In reference to the conflict between his evidence at the trial and this statement, he was asked and answered as follows:
“Q. You stated at that time that this man did not look the other way— toward the east — at all. You state now that he did look toward the east when he stepped off the sidewalk. Is that right? A. Yes, sir. Q. Is your memory better about it now than it was the day after the accident? A. No, not any better, but he was not asking me under oath then.”
The witness was examined under oath before the coroner. He then testified as follows:
“I saw this man approach the said crossing from the north side, and from the direction of the post office to the cross-walk leading to the west side of the crossing in front of the Occidental Hotel. I noticed an east-bound train approaching at the same moment, and I saw the man apparently have his *877attention fixed to the said approaching east-hound train. Then I saw him walk directly in front of the west-bound fast train, and struck.”
The plaintiff’s case rests altogether upon the evidence of this witness. There was a great deal of evidence — much of it by employés of the defendant, but some from others — that the engine whistle was sounded as the train in question approached the crossing, and that the bell was rung then and until the crossing was passed. It was also proven that the west-bound track was in sight of the deceased, looking eastwardly, for several hundred feet, as he approached the place where he left the sidewalk, and that from the sidewalk to the track, although the line of vision to the east decreases, the track is visible to a considerable distance, estimated at an average between 485 and 525 feet.

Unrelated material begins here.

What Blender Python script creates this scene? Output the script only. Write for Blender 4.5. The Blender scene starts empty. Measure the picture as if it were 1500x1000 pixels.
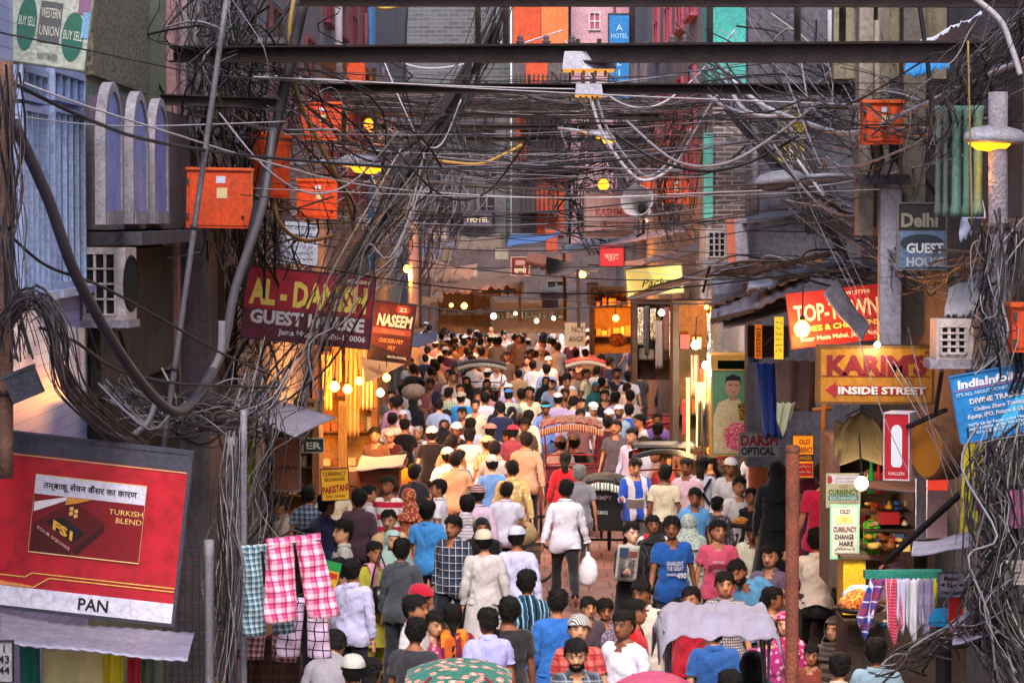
import bpy, bmesh, math, random
import numpy as np
from mathutils import Vector, Matrix, noise as mnoise
R = math.radians
sc = bpy.context.scene
C = sc.collection
rng = random.Random(7)

# ---------------------------------------------------------------- camera
FPX, CAMZ, PITCH = 4166.7, 5.3, R(2.474)
cam_data = bpy.data.cameras.new('camera')
cam_data.lens = 100; cam_data.sensor_width = 36; cam_data.clip_start = .5; cam_data.clip_end = 3000
cam_data.dof.use_dof = False
cam = bpy.data.objects.new('camera', cam_data); C.objects.link(cam)
cam.location = (0, 0, CAMZ); cam.rotation_euler = (R(90) - PITCH, 0, 0)
sc.camera = cam
# ---------------------------------------------------------------- sky, sun, exposure
SUN_EL, SUN_AZ = R(50), R(183)
world = bpy.data.worlds.new('World'); sc.world = world; world.use_nodes = True
wn = world.node_tree.nodes; wl = world.node_tree.links
sky = wn.new('ShaderNodeTexSky'); sky.sky_type = 'NISHITA'; sky.sun_disc = False
sky.sun_elevation = SUN_EL; sky.sun_rotation = SUN_AZ
sky.air_density = 1.0; sky.dust_density = 3.0; sky.ozone_density = 1.0
tint = wn.new('ShaderNodeMix'); tint.data_type = 'RGBA'; tint.blend_type = 'MULTIPLY'
tint.inputs[0].default_value = 1.0; tint.inputs[7].default_value = (1.0, .95, .90, 1)
wl.new(sky.outputs[0], tint.inputs[6])
wl.new(tint.outputs[2], wn['Background'].inputs[0]); wn['Background'].inputs[1].default_value = .13
sun = bpy.data.lights.new('sun', 'SUN'); sun.energy = 1.35; sun.angle = R(20); sun.color = (1, .95, .92)
suno = bpy.data.objects.new('sun', sun); C.objects.link(suno)
sdir = Vector((math.sin(SUN_AZ) * math.cos(SUN_EL), math.cos(SUN_AZ) * math.cos(SUN_EL), math.sin(SUN_EL)))
suno.rotation_euler = sdir.to_track_quat('Z', 'Y').to_euler(); suno.location = (0, -10, 30)
vs = sc.view_settings; vs.view_transform = 'Standard'; vs.look = 'None'; vs.gamma = 1; vs.use_curve_mapping = False
vs.exposure = 1.52
sc.cycles.use_denoising = True
sc.cycles.use_adaptive_sampling = True; sc.cycles.adaptive_threshold = .03
sc.cycles.max_bounces = 4; sc.cycles.diffuse_bounces = 2; sc.cycles.glossy_bounces = 2; sc.cycles.transparent_max_bounces = 6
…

The learned trial justice at the close of the evidence denied a motion made by the defendant for a nonsuit, and submitted the case to the jury, with two specific questions. The jury returned a general verdict in favor of the plaintiff, and answered the questions submitted to the effect that the whistle was not blown, but the bell was rung upon tbs engine as it approached the crossing.
If the case should have been submitted to the jury, the court was in error in dismissing the complaint, but should have granted a new trial upon setting aside the verdict. McDonald v. Metropolitan Street R. Co., 167 N. Y. 66, 60 N. E. 282. The court was certainly justified in setting aside the verdict, because, in any view, it must be conceded that the preponderance of evidence is in the defendant’s favor upon the question of its negligence. If there is no evidence in plaintiff’s favor upon that question, however, I think the court was at liberty to dismiss the complaint, notwithstanding the previous submission of the case to the jury. What should have been done at the close of the evidence could be done at any time while the case remained within the jurisdiction and control of the trial court.
On the question of the defendant’s negligence there was not sufficient evidence to carry the case to the jury. It is limited to the statement of her witness that he did not hear the whistle or the bell, the force of which (assuming it to have any) is weakened by his statement made the following day to the effect that he did hear the bell, and by his suggestion that the truth is only essential when under oath. While the fact that a whistle is not sounded or a bell rung may undoubtedly Be established by circumstances under which neither has been heard by witnesses, the mere unfortified fact that a single witness, not shown to be listening on an occasion when there is considerable other noise, did not hear, can scarcely be said to be any evidence, in a legal sense, as against an abundance of positive evidence to the contrary. Culhane v. N. Y. C. & H. R. R. Co., 60 N. Y. 133. In other words, it is not sufficient evidence to support a finding that the signals were not given. The rule applicable is stated by Judge Cullen in Fealey v. Bull, 163 N. Y. 397, 401, 57 N. E. 631, 632, as follows:
“On the other hand, this court has always asserted the doctrine that a finding of fact, without evidence to support it, constitutes an error of law (Mason v. Lord, 40 N. Y. 476), and that, in law, a finding on insufficient evidence is a finding without evidence (Pollock v. Pollock, 71 N. Y. 137). In the last case Judge Polger quoted Maule, J. (Jewell v. Parr, 13 C. B. 916, 76 *878E. Com. L. Rep. 909), with approval, as saying: ‘When we say that there is ho evidence to go to a jury, we do not mean literally none, but that there is none that ought reasonably to satisfy a jury that the fact sought to be proved is established.’ * * * There must be not only some evidence, but the evidence must be sufficient in its nature to warrant the court in submitting a cause to the jury. * * * A witness may be so discredited by his own confession that his uncorroborated testimony is insufficient in law to justify a verdict.”
It follows that the judgment and order should be affirmed.
Judgment and order affirmed, with costs. All concur.